Racheal Lee
Mar 5, 2013

Q&A: Corporate-responsibility expert Jonathan Wootliff

An expert on corporate responsibility and sustainability who has worked with Greenpeace and now acts as a senior advisor with Bite Global, Jonathan Wootliff says that Asian companies are behind the curve when it comes to embedding accountability into their cultures and genuinely engaging with stakeholders.

Jonathan Wootliff
Jonathan Wootliff

Wootliff specialises in helping multinational companies build productive relationships with non-governmental organisations. He developed his expertise in this area during his tenure as communications director for Amsterdam-based Greenpeace, where he oversaw outreach and communications across 35 countries.

He works extensively in Asia and has helped clients including BP, Coca-Cola, Colgate-Palmolive, Eastman Chemicals, General Motors, Goldman Sachs, Kraft Foods, Owens Corning, Procter & Gamble, Tata Group and Whirlpool.

Wootliff has worked with David Ketchum, Bite Global's president for Asia-Pacific, for 25 years across various companies and assignments. Their corporate responsibility and sustainability partnership dates back to May, 2012. Wootliff also has a number of direct clients he works with around the world. He also serves as a consultant to Reputation Partners in the US.

Wootliff encourages corporations to go out and meet with NGOs. He also works with companies to match their values against the demands of their civil society “watchdogs” in order to minimise confrontation and find common ground. 

Wootliff sat down with Campaign Asia-Pacific to discuss the level of sophistication that companies in Asia have toward corporate social responsibility (CSR ) and steps they can take to improve their performance.   

Q: What do companies misunderstand about corporate accountability and CSR?

A: It is not about doing the right thing. It is about your business.

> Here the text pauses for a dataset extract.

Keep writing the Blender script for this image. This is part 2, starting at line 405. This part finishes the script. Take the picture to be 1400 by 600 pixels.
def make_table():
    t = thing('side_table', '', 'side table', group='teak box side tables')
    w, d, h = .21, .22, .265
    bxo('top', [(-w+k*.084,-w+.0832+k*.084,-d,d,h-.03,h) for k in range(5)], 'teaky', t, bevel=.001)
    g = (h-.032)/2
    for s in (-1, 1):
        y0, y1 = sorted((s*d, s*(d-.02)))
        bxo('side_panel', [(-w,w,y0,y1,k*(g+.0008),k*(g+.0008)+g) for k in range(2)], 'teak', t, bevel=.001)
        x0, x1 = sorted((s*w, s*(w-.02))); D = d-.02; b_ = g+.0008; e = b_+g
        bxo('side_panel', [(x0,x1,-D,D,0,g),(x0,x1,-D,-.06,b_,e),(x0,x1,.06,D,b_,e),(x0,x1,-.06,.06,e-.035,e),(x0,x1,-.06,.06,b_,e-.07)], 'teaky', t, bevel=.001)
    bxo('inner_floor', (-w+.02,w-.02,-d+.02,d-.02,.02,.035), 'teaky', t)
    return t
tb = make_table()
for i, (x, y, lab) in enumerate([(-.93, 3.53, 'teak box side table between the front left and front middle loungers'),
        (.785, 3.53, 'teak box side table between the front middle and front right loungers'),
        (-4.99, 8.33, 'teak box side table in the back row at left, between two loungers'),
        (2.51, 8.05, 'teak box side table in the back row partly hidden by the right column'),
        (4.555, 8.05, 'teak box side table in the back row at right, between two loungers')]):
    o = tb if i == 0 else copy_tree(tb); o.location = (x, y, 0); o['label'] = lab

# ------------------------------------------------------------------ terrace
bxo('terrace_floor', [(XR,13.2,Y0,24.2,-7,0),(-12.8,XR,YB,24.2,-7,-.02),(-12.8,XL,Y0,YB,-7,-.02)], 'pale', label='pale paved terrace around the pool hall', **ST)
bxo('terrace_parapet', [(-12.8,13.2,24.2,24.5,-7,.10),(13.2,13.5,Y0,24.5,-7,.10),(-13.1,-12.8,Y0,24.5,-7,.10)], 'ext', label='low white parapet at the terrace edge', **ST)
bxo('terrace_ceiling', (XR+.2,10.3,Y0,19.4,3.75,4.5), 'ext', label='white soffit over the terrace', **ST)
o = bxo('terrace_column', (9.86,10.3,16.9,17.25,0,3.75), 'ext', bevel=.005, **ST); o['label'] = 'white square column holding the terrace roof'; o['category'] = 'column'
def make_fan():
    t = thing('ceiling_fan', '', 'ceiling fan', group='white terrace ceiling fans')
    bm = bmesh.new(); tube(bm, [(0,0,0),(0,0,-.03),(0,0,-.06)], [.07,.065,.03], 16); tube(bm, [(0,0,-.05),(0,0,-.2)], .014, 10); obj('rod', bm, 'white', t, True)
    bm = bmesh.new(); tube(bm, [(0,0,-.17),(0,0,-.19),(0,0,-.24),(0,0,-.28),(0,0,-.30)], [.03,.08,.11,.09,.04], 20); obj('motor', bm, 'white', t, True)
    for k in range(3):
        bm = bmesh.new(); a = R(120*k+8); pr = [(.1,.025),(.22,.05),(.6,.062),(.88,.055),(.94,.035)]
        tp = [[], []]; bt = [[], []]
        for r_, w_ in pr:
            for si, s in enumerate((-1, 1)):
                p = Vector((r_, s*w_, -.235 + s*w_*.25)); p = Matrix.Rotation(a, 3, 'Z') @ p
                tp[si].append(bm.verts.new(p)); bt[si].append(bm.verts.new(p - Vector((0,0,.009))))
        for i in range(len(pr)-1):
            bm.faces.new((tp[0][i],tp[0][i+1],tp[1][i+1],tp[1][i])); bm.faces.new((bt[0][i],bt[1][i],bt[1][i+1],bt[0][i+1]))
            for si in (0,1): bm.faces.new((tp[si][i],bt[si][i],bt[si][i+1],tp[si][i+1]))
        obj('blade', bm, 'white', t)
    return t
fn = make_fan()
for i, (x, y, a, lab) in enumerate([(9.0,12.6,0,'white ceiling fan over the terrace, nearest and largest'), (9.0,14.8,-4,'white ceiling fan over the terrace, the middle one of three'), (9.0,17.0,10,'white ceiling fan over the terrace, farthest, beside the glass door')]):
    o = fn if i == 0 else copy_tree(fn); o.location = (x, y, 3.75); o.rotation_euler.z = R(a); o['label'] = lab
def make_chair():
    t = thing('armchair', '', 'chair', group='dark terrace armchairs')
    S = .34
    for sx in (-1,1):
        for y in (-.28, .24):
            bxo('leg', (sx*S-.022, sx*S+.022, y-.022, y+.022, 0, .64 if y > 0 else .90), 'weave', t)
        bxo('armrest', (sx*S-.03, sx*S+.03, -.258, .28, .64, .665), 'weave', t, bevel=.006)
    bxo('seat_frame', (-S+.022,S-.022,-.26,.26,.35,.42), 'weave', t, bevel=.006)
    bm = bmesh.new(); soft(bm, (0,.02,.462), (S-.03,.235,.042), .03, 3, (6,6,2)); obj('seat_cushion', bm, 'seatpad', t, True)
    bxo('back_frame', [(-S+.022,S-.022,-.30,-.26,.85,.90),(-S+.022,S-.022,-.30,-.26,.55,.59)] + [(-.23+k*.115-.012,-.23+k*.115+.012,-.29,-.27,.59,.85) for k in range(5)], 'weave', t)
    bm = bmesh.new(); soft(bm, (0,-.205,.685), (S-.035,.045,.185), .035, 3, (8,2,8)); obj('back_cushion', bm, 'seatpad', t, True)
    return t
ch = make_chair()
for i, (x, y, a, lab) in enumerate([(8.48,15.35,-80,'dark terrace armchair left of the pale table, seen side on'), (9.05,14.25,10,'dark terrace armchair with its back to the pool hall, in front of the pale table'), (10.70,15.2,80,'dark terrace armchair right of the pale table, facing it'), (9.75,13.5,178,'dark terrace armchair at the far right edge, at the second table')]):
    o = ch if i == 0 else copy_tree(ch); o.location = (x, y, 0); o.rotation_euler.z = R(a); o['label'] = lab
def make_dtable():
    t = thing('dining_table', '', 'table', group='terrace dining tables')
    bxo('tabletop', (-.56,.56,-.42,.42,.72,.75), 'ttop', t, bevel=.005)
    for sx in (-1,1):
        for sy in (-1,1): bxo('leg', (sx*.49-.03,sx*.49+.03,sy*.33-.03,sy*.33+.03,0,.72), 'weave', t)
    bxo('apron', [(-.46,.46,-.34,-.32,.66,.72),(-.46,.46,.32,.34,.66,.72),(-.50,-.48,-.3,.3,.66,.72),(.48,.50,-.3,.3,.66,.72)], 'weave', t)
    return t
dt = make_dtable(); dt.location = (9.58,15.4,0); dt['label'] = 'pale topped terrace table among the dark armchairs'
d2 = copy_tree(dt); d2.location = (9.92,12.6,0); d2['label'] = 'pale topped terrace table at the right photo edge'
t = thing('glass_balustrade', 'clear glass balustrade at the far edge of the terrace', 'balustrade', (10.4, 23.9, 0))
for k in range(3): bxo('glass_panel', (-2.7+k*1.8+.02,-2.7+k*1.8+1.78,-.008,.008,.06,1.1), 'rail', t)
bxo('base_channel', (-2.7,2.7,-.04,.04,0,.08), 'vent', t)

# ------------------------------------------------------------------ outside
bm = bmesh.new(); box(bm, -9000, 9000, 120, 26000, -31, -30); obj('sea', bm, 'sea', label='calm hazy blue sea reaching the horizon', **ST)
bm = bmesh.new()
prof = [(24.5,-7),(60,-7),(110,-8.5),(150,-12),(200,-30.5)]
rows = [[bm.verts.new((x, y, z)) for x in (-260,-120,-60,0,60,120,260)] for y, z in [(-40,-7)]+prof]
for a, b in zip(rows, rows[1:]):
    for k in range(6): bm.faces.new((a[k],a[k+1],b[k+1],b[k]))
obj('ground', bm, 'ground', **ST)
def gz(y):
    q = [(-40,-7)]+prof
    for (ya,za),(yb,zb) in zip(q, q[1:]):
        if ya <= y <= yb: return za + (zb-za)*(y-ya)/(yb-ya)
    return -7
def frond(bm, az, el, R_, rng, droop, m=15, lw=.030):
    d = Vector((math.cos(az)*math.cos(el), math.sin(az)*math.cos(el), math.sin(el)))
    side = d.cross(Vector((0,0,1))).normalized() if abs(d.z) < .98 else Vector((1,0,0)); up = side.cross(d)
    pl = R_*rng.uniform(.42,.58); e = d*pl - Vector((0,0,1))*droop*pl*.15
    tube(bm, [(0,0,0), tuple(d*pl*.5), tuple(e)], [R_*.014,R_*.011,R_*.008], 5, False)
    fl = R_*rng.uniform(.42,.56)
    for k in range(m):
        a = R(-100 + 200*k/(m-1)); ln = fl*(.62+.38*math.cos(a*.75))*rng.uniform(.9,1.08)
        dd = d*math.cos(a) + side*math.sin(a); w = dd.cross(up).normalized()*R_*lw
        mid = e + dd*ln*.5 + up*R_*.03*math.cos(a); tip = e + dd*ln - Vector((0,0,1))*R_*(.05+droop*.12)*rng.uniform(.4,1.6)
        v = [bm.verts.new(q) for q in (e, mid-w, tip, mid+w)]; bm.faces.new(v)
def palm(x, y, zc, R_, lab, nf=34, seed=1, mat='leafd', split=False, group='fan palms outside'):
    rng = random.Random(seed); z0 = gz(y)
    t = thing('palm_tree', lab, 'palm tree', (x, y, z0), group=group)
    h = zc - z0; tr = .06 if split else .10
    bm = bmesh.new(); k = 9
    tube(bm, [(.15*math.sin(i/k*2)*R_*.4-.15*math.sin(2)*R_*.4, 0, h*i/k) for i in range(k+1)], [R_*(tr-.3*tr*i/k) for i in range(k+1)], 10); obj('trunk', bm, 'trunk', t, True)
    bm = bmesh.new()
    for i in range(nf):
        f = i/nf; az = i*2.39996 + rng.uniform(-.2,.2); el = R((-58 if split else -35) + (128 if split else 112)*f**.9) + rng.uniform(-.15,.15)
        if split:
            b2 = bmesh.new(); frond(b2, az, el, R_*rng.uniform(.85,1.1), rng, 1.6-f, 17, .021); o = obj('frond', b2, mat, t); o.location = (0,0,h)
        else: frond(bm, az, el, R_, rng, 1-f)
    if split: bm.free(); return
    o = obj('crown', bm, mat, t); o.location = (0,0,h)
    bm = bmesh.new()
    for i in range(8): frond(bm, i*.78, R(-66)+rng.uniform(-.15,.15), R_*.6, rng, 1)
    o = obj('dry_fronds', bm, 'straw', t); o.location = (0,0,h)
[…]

You need happy stakeholders if you want a successful business. Corporate hygiene is the word.

Companies need to change their mindsets. What’s the point of making luxury bags using child labour that nobody buys? Corporate accountability has to be embodied in the culture of a company. There is a massive demand for it.

Q: How are companies in Asia doing?

A: Asia is a little behind in this area, but it is known for playing catch-up fast, and it is now waking up. For example, Singapore’s stock exchange has rolled out a guideline for companies to implement sustainability reports.

People are now more educated and more concerned about what is behind a company. Reputation is related to the behaviour of a company. Why plan how to deal with a crisis if you can avoid the crisis beforehand? It is about accountability to stakeholders, who are more interested in the company and its personality, like whether it is good to its employees. 

Companies now have to look at three Ps, which are people, planet and profit. They have always been looking at profit. But now the reputation of a company has become very important, as people can now see the reputation of a company on the internet easily.

Q: What should companies do if they want to improve their CSR standing?

A: The first thing companies need to do is to listen. Just listen. Who is saying what? Only then can you jump into conversations and interact with the stakeholders. Communication is multi-way. Get involved and walk the talk.

Companies should know who their watchdogs are—NGOs and regulators. Know the stakeholder mapping. Track them and see what they say about you, so that you know what to be aware of.

Then you have to look at your sustainability reporting [the three Ps mentioned above] and your engagement with stakeholders. Make meaningful partnerships with groups, get input internally and from expert bodies and get your employees, family and local community involved.

When you can’t control what other people say about you on social media, you have to behave yourself. As everyone is on digital, a lot of corporate accountability works are done on digital platforms as well.